• Aim: Start at the first line of the material below and retype each line through the one containing "col = sc.collection", exactly.

• Information provided:
++++++++++++++++++++
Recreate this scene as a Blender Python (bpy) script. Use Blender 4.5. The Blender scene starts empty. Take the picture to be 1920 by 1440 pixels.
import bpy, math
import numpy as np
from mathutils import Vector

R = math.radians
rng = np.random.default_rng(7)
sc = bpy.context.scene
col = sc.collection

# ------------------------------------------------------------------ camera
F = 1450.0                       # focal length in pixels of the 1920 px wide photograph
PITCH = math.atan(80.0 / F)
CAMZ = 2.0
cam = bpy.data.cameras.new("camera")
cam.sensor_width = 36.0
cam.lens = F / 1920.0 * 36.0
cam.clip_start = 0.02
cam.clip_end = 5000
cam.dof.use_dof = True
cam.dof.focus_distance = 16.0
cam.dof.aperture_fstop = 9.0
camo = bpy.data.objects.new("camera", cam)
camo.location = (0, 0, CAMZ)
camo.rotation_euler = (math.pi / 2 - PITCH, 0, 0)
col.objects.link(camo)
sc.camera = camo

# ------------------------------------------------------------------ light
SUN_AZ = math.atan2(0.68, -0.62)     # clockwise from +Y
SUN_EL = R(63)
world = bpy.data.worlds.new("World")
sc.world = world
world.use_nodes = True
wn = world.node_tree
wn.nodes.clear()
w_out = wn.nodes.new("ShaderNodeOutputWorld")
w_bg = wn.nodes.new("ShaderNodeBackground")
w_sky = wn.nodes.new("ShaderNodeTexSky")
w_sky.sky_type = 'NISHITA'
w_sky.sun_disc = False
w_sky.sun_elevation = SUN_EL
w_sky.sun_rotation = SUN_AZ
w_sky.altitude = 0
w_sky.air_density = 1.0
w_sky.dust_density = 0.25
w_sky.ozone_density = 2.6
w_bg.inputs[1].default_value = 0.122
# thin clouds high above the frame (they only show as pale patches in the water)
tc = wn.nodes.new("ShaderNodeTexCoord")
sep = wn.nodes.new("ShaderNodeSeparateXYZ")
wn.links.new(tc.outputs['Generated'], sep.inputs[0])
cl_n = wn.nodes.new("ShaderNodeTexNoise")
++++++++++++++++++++
• Solution for this task:
Recreate this scene as a Blender Python (bpy) script. Use Blender 4.5. The Blender scene starts empty. Take the picture to be 1920 by 1440 pixels.
import bpy, math
import numpy as np
from mathutils import Vector

R = math.radians
rng = np.random.default_rng(7)
sc = bpy.context.scene
col = sc.collection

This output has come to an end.